I'm keen to have a bonsai by my desk at work. It will be on a window sill, but only have direct sunlight for about an hour a day (in the morning), the rest of the day it will have light reflected at it off a white wall.

I could place it outside during the weekend, if it needed it.

Will a juniper be suitable as an indoor bonsai in a situation like this?

2 Answers 2


This answer should help you decide.

  • If you have bright filtered sunlight from an east window that is optimum.
  • The less light available the more it will etiolate or stretch out which compromises one of the goals of bonsai which is to maintain a resemblance to a full size tree.
  • If it does stretch out there is not much which pruning can do to fix this.
  • Supplementary artificial light is a good option.
  • keep in mind that they need a dormancy period every winter when they need to be kept at cooler temperatures. A north facing room often works well if you close the heating vents.
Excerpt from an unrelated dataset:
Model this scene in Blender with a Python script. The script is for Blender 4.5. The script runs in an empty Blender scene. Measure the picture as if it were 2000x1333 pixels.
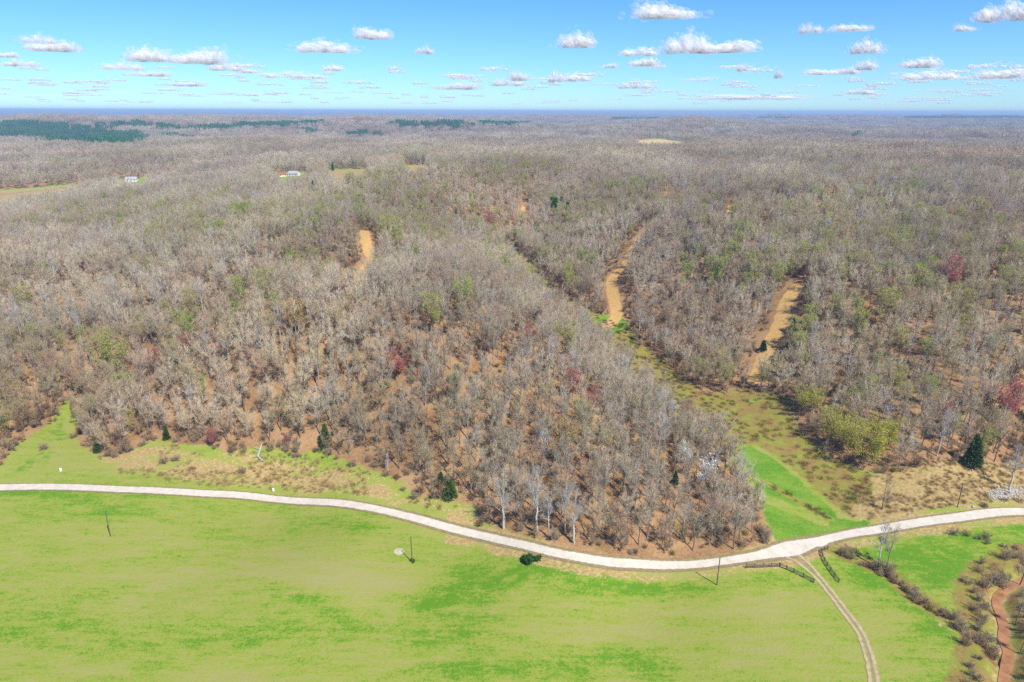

Technically any bonsai can be grown indoors, but many species require highly specialized care with grow lights and temperature/humidity controls.

The reigning consensus among bonsai growers and in bonsai books is that junipers are terribly suited for growing indoors, and the conditions you describe would agree with this. Most junipers require full sun (6-8+ hours a day of direct sunlight).

The plants most often kept as indoor bonsai are tropical, ficus being among the most common, along with dwarf bamboo varieties. Ficus are very difficult to kill and can survive in bright, indirect light as you mention. A ficus would definately be my suggestion for an indoor bonsai, especially if you're looking for the typical aged-tree look.

I can't suggest any one in particular, but you may want to pickup one of the many books dedicated to growing bonsai indoors (go to amazon books and search for 'indoor bonsai'.)